No internet connection? You'll have to download a network driver. Wait, no internet connection right? Can't download driver. No problem, common sense, right? Download it on another computer, then use a USB stick to put it on the Windows 10 PC, simple yes? Oh wait, the Windows 10 PC doesn't even have a driver for a generic USB stick. How will I install anything on it without an internet connection if it can't read anything at all without a specific driver? Well, there was a way, it was just really, really, really complicated (required formatting a 500 GB hard drive to FAT 32 and mounting it as an internal drive somehow on a laptop (don't ask me how I did that) and using that just to transfer a 700 KB driver). It took 3 days. To transfer 700 KB of data from one computer to the other. Yep.

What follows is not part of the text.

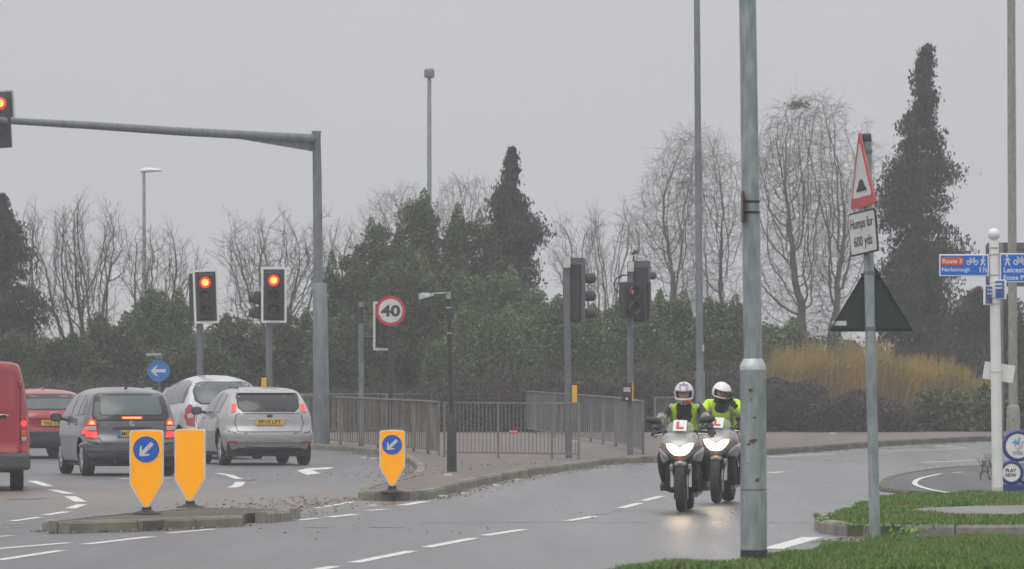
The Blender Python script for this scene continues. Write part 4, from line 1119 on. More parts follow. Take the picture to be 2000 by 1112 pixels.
M['plate_blue'] = mat('plate_band', (.03, .15, .5), rough=.4)

def interp(tab, x):
    if x <= tab[0][0]: return tab[0][1]
    for (a, u), (b_, v) in zip(tab, tab[1:]):
        if x <= b_:
            t = (x - a) / (b_ - a) if b_ > a else 0
            return u + (v - u) * t
    return tab[-1][1]
def car_body(name, m, t, L_, W, H, zb, rear, roof, side, plan, wheels, wr, bulge=.10, front=None, belt=.95, crown=.05, nu=26, nz=18, nx=12):
    """a closed body: rear = [(z, y)] profile of the tail, roof = [(y, z)] top line, side = [(z, half width share)], plan = [(u, share)]"""
    front = front or [(zb, L_ - .10), (.45, L_), (.75, L_ - .05), (1.0, L_ - .35), (H, L_ - 1.4)]
    vmap = {}; bm = bmesh.new()
    def pos(iu, iw, iv):
        u = iu / nu; w_ = iw / nz; v = iv / nx * 2 - 1
        u = u ** 1.15
        yt = interp(rear, H) + (interp(front, H) - interp(rear, H)) * u
        # height: rows below the belt are even, above it squeeze toward the roof line
        yr = u * L_
        zt = interp(roof, yr)
        z = zb + (zt - zb) * w_
        yR = interp(rear, z); yF = interp(front, z)
        y = yR + (yF - yR) * u
        zt = interp(roof, max(0, min(L_, y if w_ > .5 else yr)))
        z = zb + (zt - zb) * w_
        hw = W / 2 * interp(side, z) * interp(plan, u)
        # superelliptic rounding of the top edge
        x = hw * v
        cr = crown * (abs(v) ** 2.6) * (w_ ** 6)
        y += bulge * abs(v) ** 3.2 * (1 - u) ** 14 - bulge * 1.5 * abs(v) ** 3 * u ** 14
        return Vector((x, y, z - cr))
    def vert(k):
        if k not in vmap: vmap[k] = bm.verts.new(pos(*k))
        return vmap[k]
    def quad(a, b_, c, d):
        try: bm.faces.new([vert(a), vert(b_), vert(c), vert(d)])
        except ValueError: pass
    for i in range(nu):
        for j in range(nz):
            for v in (0, nx): quad((i, j, v), (i + 1, j, v), (i + 1, j + 1, v), (i, j + 1, v))
        for k in range(nx):
            for w_ in (0, nz): quad((i, w_, k), (i + 1, w_, k), (i + 1, w_, k + 1), (i, w_, k + 1))
    for j in range(nz):
        for k in range(nx):
            for i in (0, nu): quad((i, j, k), (i, j, k + 1), (i, j + 1, k + 1), (i, j + 1, k))
    bmesh.ops.recalc_face_normals(bm, faces=bm.faces[:])
    if bm.calc_volume(signed=True) < 0: bmesh.ops.reverse_faces(bm, faces=bm.faces[:])
    me = bpy.data.meshes.new('b'); bm.to_mesh(me); bm.free()
    me.materials.append(m); me.materials.append(M['under'])
    ob = bpy.data.objects.new('b', me); COL.objects.link(ob)
    md = ob.modifiers.new('s', 'SUBSURF'); md.levels = 1
    cut = MB()
    for (wx, wy) in wheels:
        sgn = 1 if wx > 0 else -1
        cut.lathe([(wr + .055, sgn * (W / 2 + .2)), (wr + .055, sgn * (W / 2 - .27))], 28, M=Matrix.Translation((0, wy, wr + .01)) , axis='X')
    co = cut.build('c', M['under']); co.data.materials.clear(); co.data.materials.append(m); co.data.materials.append(M['under'])
    for p in co.data.polygons: p.material_index = 1
    bo = ob.modifiers.new('x', 'BOOLEAN'); bo.operation = 'DIFFERENCE'; bo.object = co; bo.solver = 'EXACT'
    dg = bpy.context.evaluated_depsgraph_get(); dg.update()
    out = bpy.data.meshes.new_from_object(ob.evaluated_get(dg))
    for sv in ('MANIFOLD', 'FAST'):
        if len(out.polygons) > 1500 and max(v.co.z for v in out.vertices) > H * .9: break
        try: bo.solver = sv
        except TypeError: continue
        dg.update(); out = bpy.data.meshes.new_from_object(ob.evaluated_get(bpy.context.evaluated_depsgraph_get()))
    out.name = name
    bpy.data.objects.remove(ob); bpy.data.objects.remove(co)
    for p in out.polygons: p.use_smooth = p.material_index == 0
    o = bpy.data.objects.new(name, out); COL.objects.link(o); o.parent = t
    bv = BVHTree.FromPolygons([v.co.copy() for v in out.vertices], [list(p.vertices) for p in out.polygons])
    return o, bv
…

I spent days and days just doing ridiculous, frustrating things just to get basic things to work. "Oh to do that, you need that. To have that, you need to do that. But you can't do that because first you need that other thing. Which you can't do without that first thing you also don't have." It reminded me of the good old days of installing Windows 98 where absolutely nothing and I mean n-o-t-h-i-n-g is anywhere near as simple as it sounds. Behind every problem there are 10 totally unexpected problems. Then behind each of those 10, there are 10 more, and so on, until you throw your computer out the window (which is why it's called Windows, as it turns out).

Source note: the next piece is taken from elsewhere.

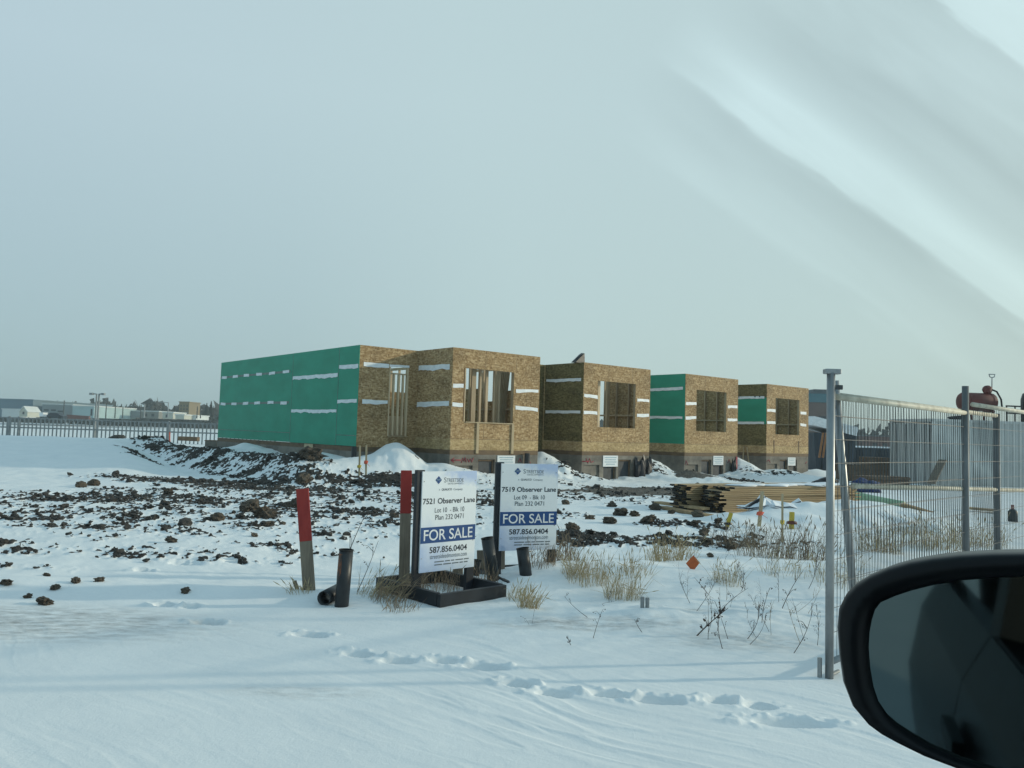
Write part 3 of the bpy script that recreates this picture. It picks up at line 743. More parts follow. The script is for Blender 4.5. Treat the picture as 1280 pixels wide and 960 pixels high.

I'm surprised by how Windows has managed to change nothing at its core for decades while only ever changing on the surface. The device manager, control panel (try finding anything in there), registry (like, really, open the registry and just look at it if you want a headache), administrative tools (why are all the important things hidden away in there??), computer management (have you tried formatting and partitioning a hard drive on Windows? Have fun! Now go try Disk Utility and see what I mean), network tools, all that crap, it's just so old, so convoluted, so impossible to use without deep, educated, specific knowledge of exactly what to do, Jesus Christ, give me a break!

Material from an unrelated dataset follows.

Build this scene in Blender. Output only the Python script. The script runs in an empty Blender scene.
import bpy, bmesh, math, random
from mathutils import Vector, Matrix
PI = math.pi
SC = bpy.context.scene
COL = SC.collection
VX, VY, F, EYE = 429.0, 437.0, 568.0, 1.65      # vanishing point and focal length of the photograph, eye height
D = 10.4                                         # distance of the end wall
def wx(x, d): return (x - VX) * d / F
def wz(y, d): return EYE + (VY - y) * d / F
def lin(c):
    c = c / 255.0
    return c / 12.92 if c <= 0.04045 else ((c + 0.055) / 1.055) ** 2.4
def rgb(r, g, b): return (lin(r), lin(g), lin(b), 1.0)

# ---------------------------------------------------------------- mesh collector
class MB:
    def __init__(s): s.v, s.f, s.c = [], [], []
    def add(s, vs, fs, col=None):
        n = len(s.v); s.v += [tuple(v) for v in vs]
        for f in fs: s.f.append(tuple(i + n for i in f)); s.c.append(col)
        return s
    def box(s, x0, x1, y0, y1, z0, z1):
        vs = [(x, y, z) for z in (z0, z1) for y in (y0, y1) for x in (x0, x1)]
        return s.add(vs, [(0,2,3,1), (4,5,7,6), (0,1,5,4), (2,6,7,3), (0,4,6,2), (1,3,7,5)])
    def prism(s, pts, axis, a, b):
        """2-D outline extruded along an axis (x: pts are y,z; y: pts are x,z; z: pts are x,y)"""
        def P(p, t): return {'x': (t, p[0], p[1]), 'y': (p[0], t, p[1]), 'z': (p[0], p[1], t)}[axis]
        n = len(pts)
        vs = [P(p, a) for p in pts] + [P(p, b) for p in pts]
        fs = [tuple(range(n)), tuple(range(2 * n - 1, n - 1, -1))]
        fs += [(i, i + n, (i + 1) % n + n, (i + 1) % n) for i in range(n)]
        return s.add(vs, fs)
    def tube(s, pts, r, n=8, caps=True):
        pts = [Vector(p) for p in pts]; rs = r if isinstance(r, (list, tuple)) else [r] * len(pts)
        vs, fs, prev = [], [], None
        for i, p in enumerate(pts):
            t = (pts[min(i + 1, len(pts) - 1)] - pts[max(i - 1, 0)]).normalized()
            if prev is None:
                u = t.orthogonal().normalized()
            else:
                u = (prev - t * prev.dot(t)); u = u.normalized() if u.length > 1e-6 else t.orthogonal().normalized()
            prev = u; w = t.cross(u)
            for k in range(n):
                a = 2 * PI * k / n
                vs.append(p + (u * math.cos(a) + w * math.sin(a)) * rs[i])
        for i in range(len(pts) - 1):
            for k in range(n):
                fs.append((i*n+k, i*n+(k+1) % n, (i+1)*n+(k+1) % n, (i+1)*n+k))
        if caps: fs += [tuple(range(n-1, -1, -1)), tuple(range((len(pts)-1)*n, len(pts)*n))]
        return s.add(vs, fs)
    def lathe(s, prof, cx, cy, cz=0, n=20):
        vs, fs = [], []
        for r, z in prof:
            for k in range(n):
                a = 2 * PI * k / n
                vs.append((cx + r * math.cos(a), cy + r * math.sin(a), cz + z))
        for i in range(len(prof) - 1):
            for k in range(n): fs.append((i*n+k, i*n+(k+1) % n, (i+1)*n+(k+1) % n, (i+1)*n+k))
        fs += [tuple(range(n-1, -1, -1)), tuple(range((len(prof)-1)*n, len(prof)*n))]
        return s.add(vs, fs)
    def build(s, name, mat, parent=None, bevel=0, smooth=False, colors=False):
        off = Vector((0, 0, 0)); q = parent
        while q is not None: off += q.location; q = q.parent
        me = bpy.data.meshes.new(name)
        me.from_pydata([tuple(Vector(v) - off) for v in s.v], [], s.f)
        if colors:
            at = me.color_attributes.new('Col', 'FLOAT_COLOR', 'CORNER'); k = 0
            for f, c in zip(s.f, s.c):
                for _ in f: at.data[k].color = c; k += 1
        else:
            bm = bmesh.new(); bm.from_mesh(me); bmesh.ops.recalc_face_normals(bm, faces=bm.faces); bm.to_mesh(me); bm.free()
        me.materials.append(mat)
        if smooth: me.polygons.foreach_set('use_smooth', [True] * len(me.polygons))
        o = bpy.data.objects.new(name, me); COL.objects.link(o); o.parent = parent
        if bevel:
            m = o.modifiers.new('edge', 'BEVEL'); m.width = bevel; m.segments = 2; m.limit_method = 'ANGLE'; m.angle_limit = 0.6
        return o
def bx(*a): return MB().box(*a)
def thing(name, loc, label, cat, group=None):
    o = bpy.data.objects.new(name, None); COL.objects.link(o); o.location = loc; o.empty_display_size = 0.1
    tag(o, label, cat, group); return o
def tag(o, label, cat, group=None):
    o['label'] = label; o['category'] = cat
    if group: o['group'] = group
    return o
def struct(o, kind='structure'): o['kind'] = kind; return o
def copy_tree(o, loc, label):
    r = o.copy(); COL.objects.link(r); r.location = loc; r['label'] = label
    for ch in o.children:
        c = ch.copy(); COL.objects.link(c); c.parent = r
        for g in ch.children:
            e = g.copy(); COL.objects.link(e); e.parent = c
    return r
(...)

On the other hand, OS X also has convoluted things but it is actually phasing those out. For example, you had "repair permissions" which is probably one of the stupidest thing ever - if it's broken and the OS can detect the problem and fix it all by itself, then why did it let it become broken in the first place? - but Apple has now gotten rid of that because it makes sense! Also, on OS X, plug in any printer, scanner, USB stick, hard drive, almost anything, especially "basic" things that you may need in an emergency, and it just works! You don't have to install a separate driver for every single different USB stick for every single USB port on your computer, because unless you're Microsoft, you know that's stupid! At the very worst it just pops up a message about whether you want to download and install the driver, and you click "Yes" and wait, then it works. One click, that's it. There is no wizard, no questions, no error messages, no problems. This is even true for devices that are not even officially Mac-compatible. With Windows, even in 2015, these often just don't work at all until you go to the manufacturer's web site, find the exact model of exactly what you own, tell them your OS version, download the package, extract it, install it, etc...
I really thought by this time Windows had now matured enough to be as out-of-your-way as OS X when it comes to the more basic things, but it's not.